Re: LED room lighting (again)
« Reply #246 on: November 30, 2017, 04:32:50 pm »
Sainsbury's now stock the R63 7w (60w equivalent) E27 fitting, lamps that adorn my kitchen for £5.

Re: LED room lighting (again)
« Reply #247 on: November 30, 2017, 06:58:18 pm »
I must admit, I've got slightly more faith that lamps from large high street retailers, like Sainsburys and John Lewis, will prove to be more reliable, and possibly live up to some of the expectations.
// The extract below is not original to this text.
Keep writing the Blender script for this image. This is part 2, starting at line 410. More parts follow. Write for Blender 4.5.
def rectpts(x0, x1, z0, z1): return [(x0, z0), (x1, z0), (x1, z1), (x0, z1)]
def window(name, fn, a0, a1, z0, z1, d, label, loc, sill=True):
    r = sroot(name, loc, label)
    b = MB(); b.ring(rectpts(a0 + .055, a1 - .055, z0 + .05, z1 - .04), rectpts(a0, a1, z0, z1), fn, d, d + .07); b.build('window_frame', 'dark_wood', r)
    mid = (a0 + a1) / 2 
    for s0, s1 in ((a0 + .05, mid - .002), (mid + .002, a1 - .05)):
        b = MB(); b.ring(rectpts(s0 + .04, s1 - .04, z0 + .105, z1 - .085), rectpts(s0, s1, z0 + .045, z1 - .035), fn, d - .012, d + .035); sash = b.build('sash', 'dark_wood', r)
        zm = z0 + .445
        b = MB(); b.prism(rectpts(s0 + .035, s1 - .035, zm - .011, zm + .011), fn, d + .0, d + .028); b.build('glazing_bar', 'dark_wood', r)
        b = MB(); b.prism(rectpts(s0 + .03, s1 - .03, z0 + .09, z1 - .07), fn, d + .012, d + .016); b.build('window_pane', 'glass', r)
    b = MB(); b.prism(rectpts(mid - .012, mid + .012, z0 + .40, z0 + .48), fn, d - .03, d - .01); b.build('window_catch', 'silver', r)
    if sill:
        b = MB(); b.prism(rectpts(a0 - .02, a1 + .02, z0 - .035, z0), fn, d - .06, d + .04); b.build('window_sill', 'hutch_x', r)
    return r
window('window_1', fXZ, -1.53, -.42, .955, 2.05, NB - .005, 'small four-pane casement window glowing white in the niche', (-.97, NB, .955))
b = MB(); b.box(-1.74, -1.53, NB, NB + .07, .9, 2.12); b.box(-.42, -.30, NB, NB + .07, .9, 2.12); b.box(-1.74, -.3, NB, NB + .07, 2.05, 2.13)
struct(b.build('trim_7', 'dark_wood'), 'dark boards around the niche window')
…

On this occasion, I needed a particularly "bright" bulb, in the 100W(ish) category, and for some reason I had problems with other retailers being able to supply these.  Even Amazon stymied me, because all of the remotely convenient Amazon lockers were full, and I know a light bulb is not going to fit through my letterbox !
Actually, it is rocket science.
 

Re: LED room lighting (again)
« Reply #248 on: December 06, 2017, 09:40:42 pm »
We've just had one of the Philips LED lights fail. It's on an automatic light switch in the hall, so not all that many hours, but lots of starts.

It looks something like this:-

I prised off the bulb bit at the top, which is just a diffuser and there's nothing inside it. Level with the top of the white bit is a flat aluminium disk, push fitted into an aluminium cone that is inside the white bit, to dissipate the heat. The LEDs are on an aluminium circuit board screwed flat down to the aluminium disk, and plugged into the electronics that are inside the white bit.

Two of the 8 LEDs1 had burned, one significantly, and one just has a small black dot. Neither conducts.

All 8 LEDs are in series. I've removed the burned ones and shorted out where they were, and it now works. If the electronics has been sensibly designed, and gives a constant current, I'll have bulb of 75% of the power, that should stay a bit cooler.

If the electronics hasn't been well designed, there will be a lot more current than intended flowing, and I would have expected it to fail instantly. I hope there isn't too big a risk of this:-
(click to show/hide)

P.S. I am not Big Clive.

1) Technically LED clusters, as each has two LEDs in series.
Quote from: Kim
Paging Diver300.  Diver300 to the GSM Trimphone, please...

Re: LED room lighting (again)
« Reply #249 on: December 08, 2017, 07:37:32 am »
Someone somewhere else pointed out that a well designed LED lightbulb built with quality components would last so long that basically the lightbulb manufacturers would be looking at a vastly shrinking market compared to what they had with incandescents or CFLs. Basically you replace all your bulbs with LEDs then don't buy any more for at least 25 years! Hence there is no driver for them to make them as well as they could.
Plus a lot of people want to buy them for £1 and then complain that they go pop in a year or less.
I think you'll find it's a bit more complicated than that.